In a career where each artistic step has felt like a reaction to the one before it, Neil Young’s 1991 Weld/Arc release is perhaps best summed up as the live document that captures Young and his live band at the peak of their collective abilities.  A record so sonically dense that Young claims the mixing sessions permanently damaged his hearing, Weld documents the 1991 tour in support of the critically acclaimed Ragged Glory, an album regarded by many (this reviewer included) as one of the best from Young’s mid-period ‘grunge’ years.

The chemistry between Young and Crazy Horse - his long-time partners in crime Billy Talbot (bass), Poncho Sampedro (guitar), and Ralph Molina (drums) - is tangible from the first feedback-drenched notes of “Hey Hey, My My (Into the Black).  That song, along with the obligatory live staples “Cinnamon Girl” and “Rockin’ In The Free World” are all given the definitive performance treatment by the band.

While Ragged Glory may feel a bit over-represented (with a total of five songs), the album’s already-built-for-stage selections go over incredibly well here, as the songs feel all the more visceral (“Love to Burn’, and “Farmer John” in particular) in the context of what is an otherwise ‘greatest hits’ set.  A particularly moving version of Zuma’s “Cortez the Killer” and a masterful fourteen-minute rendition of “Like a Hurricane” are clear album-highlights, and feature some of Young’s most inspired guitar-playing on record.  And to that point, incredibly tight vocal harmonies are on full display throughout much of the set.

Included as a companion piece with the ‘special edition’ of the original release, the thirty-five-minute compilation of dissonant feedback-drenched guitar noise that is Arc is easily relegated to the ‘for completist’s only’ pile.  Arc is more or less a gratuitous sonic exploration, neither an adding or subtracting from the stellar content of its counterpart. If that’s your ‘sort of thing,’ then it’s obviously a treat, but this writer has honestly never made it past the five minute mark.  
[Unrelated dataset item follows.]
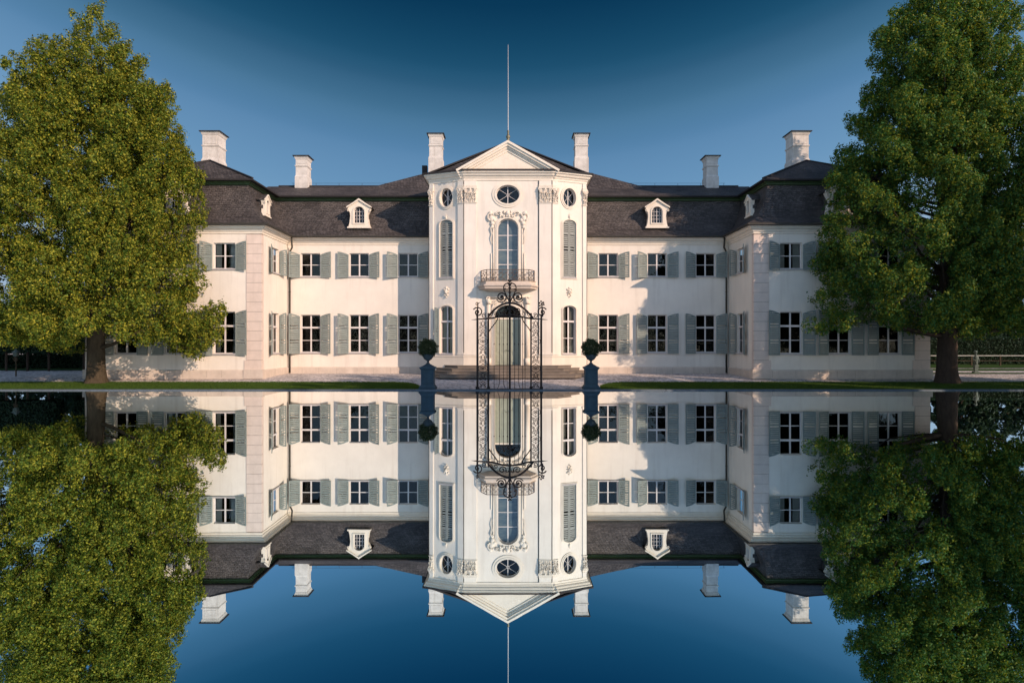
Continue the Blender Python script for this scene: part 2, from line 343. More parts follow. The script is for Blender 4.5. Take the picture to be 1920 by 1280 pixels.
def wall_panel(mb, ox, oy, th, u0, u1, z0, z1, holes):
    us = sorted({u0, u1, *[h[0] for h in holes], *[h[1] for h in holes]}); zs = sorted({z0, z1, *[h[2] for h in holes], *[h[3] for h in holes]})
    c, s_ = cos(th), sin(th)
    for a, b_ in zip(us, us[1:]):
        for p, q in zip(zs, zs[1:]):
            mu, mz = (a+b_)/2, (p+q)/2
            if any(h[0] < mu < h[1] and h[2] < mz < h[3] for h in holes): continue
            mb.add([(ox+a*c, oy+a*s_, p), (ox+b_*c, oy+b_*s_, p), (ox+b_*c, oy+b_*s_, q), (ox+a*c, oy+a*s_, q)], [(0, 1, 2, 3)])

for sgn in (-1, 1):
    mb = MB()
    # recessed wing
    xs = [sgn*w_ for w_ in WX]
    wall_panel(mb, 0, YR, 0, min(sgn*XO, sgn*XP0), max(sgn*XO, sgn*XP0), .3, EAVE+.5, [(x-OW/2, x+OW/2, a, b_) for x in xs for a, b_ in (LO, UP)])
    pb(mb, 'wing_wall', 'stucco')
    mb = MB(); xs = [sgn*w_ for w_ in PX]
    wall_panel(mb, 0, YP, 0, min(sgn*XP1, sgn*XP0), max(sgn*XP1, sgn*XP0), .3, EAVE+.5, [(x-OW/2, x+OW/2, a, b_) for x in xs for a, b_ in (LO, UP)])
    wall_panel(mb, sgn*XP0, SY, pi/2*(-sgn), -2.5, 2.5, .3, EAVE+.5, [(-OW/2, OW/2, a, b_) for a, b_ in (LO, UP)])
    wall_panel(mb, sgn*XP1, 50, pi/2, -7.6, 8, .3, EAVE+.5, [])
    pb(mb, 'pavilion_wall', 'stucco')
back = MB(); back.add([(-26.6, 58, .3), (26.6, 58, .3), (26.6, 58, 9.9), (-26.6, 58, 9.9)], [(0, 1, 2, 3)]); pb(back, 'rear_wall', 'stucco')
# dark rooms behind the windows
mb = MB()
for sgn in (-1, 1):
    a, b_ = sorted((sgn*XO, sgn*XP0)); mb.add([(a, YR+2.2, .4), (b_, YR+2.2, .4), (b_, YR+2.2, 9.7), (a, YR+2.2, 9.7)], [(0, 1, 2, 3)])
    a, b_ = sorted((sgn*(XP0+2), sgn*XP1)); mb.add([(a, YP+2.2, .4), (b_, YP+2.2, .4), (b_, YP+2.2, 9.7), (a, YP+2.2, 9.7)], [(0, 1, 2, 3)])
    mb.add([(sgn*(XP0+2), YP+.2, .4), (sgn*(XP0+2), YR+2, .4), (sgn*(XP0+2), YR+2, 9.7), (sgn*(XP0+2), YP+.2, 9.7)], [(0, 1, 2, 3)])
for z in (5.6,):
    mb.add([(-26.5, YR+.1, z), (26.5, YR+.1, z), (26.5, 57, z), (-26.5, 57, z)], [(0, 1, 2, 3)])
mb.add([(-5, YR-.2, .4), (5, YR-.2, .4), (5, YR-.2, 13), (-5, YR-.2, 13)], [(0, 1, 2, 3)])
pb(mb, 'room_interior', 'interior')

# ---- windows -------------------------------------------------
def shape(kind, w_, z0, z1, off=0., rise=.2):
    a = w_/2-off
    if kind == 'rect': return [(-a, z0+off), (a, z0+off), (a, z1-off), (-a, z1-off)]
    if kind == 'ellipse':
        cz = (z0+z1)/2; return [(a*cos(t), cz+((z1-z0)/2-off)*sin(t)) for t in [2*pi*(i+.5)/32 for i in range(32)]]
    sp = z1-rise; n = 14
    return [(-a, z0+off), (a, z0+off), (a, sp)]+[(a*cos(pi*i/n), sp+(rise-off)*sin(pi*i/n)) for i in range(1, n)]+[(-a, sp)]
def rect_ring(mb, hole, x0, x1, z0, z1, y):
    """flat plate from the rectangle to a star-shaped hole"""
    cx = (x0+x1)/2; cz = (z0+z1)/2; hx = (x1-x0)/2; hz = (z1-z0)/2; out = []
    for x, z in hole:
        dx, dz = x-cx, z-cz; k = min(hx/abs(dx) if abs(dx) > 1e-9 else 1e9, hz/abs(dz) if abs(dz) > 1e-9 else 1e9); out.append((cx+dx*k, cz+dz*k))
    n = len(hole)
    for i in range(n):
        j = (i+1) % n; poly = [hole[i], out[i]]
        a, b_ = out[i], out[j]
        onx = lambda p: abs(abs(p[0]-cx)-hx) < 1e-6
        onz = lambda p: abs(abs(p[1]-cz)-hz) < 1e-6
        if not ((onx(a) and onx(b_) and a[0]*1 and abs(a[0]-b_[0]) < 1e-6) or (onz(a) and onz(b_) and abs(a[1]-b_[1]) < 1e-6)):
            poly.append(((a[0] if onx(a) else b_[0]), (a[1] if onz(a) else b_[1])))
        poly += [b_, hole[j]]
        mb.add([(x, y, z) for x, z in poly], [tuple(range(len(poly)))])

def ring(mb, A, B, y, y1):       # raised moulding ring between outlines A (outer) and B (inner), front at y back at y1
    mb.strip(A, B, y, y); mb.strip(A, A, y1, y); mb.strip(B, B, y, y1)

def leaf(w_, h_, dirn, top, thick=.045, louvre=.125, mids=(.5,), closed_arch=None):
    """louvred shutter leaf, hinge at x=0, extends dirn*w_"""
    mb = MB(); st = .075; tf = top
    def bx(a, b_, y0, y1, za, zb):
        x0, x1 = sorted((dirn*a, dirn*b_)); mb.box(x0, x1, y0, y1, za, zb)
    # stiles and curved top rail
    def zt(a): return tf(a/w_)
    for a, b_ in ((0, st), (w_-st, w_)):
        pts = [(dirn*a, 0), (dirn*b_, 0), (dirn*b_, zt(b_)), (dirn*a, zt(a))]
        if dirn < 0: pts = pts[::-1]
        mb.prism(pts, -thick, 0)
    bx(st, w_-st, -thick+.002, -.002, 0, .1)
    n = 8; up = [(dirn*(st+(w_-2*st)*i/n), zt(st+(w_-2*st)*i/n)) for i in range(n+1)]
    for (xa, za), (xb, zb) in zip(up, up[1:]):
        pts = [(xa, za-.10), (xb, zb-.10), (xb, zb), (xa, za)]
        if dirn < 0: pts = pts[::-1]
        mb.prism(pts, -thick+.002, -.002)
    for m_ in mids: bx(st, w_-st, -thick+.003, -.003, h_*m_-.05, h_*m_+.05)
    z = .115
    while z < h_-.1:
        # clip under curved top
        a0, a1 = st, w_-st; lim = [st+(w_-2*st)*i/20 for i in range(21) if zt(st+(w_-2*st)*i/20)-.1 > z+.05]
        if lim and not any(abs(z+.05-h_*m_) < .095 for m_ in mids):
            x0, x1 = sorted((dirn*min(lim), dirn*max(lim)))
            mb.add([(x0, -thick+.004, z), (x1, -thick+.004, z), (x1, -.006, z+.085), (x0, -.006, z+.085),
                    (x0, -thick+.004, z+.010), (x1, -thick+.004, z+.014), (x1, -.006, z+.099), (x0, -.006, z+.099)],
                   [(0, 1, 2, 3), (7, 6, 5, 4), (0, 4, 5, 1), (2, 6, 7, 3)])
        z += louvre
    return mb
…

Above all else, Neil Young’s prolific run has always been marked by his refusal to march to the beat of any other drum other than his own.  At a time when many of his contemporaries were cashing in on their legacies, forgoing the process of creating new music in favor of the far more lucrative business of redundant compilations and endless ‘greatest hits’ tours, Young consistently opted for the far less bank-able path of forging ahead into the unknown.

To that point, Weld reveals a rejuvenated Young (who was an impressive forty-five years young at the time of its recording) rocking out to his heart’s content.  With a litany of live documents to choose from, (Rust Never Sleeps will forever remain the obligatory go-to) Weld will probably always be an oft-overlooked mid-career gem; but a gem it remains nonetheless.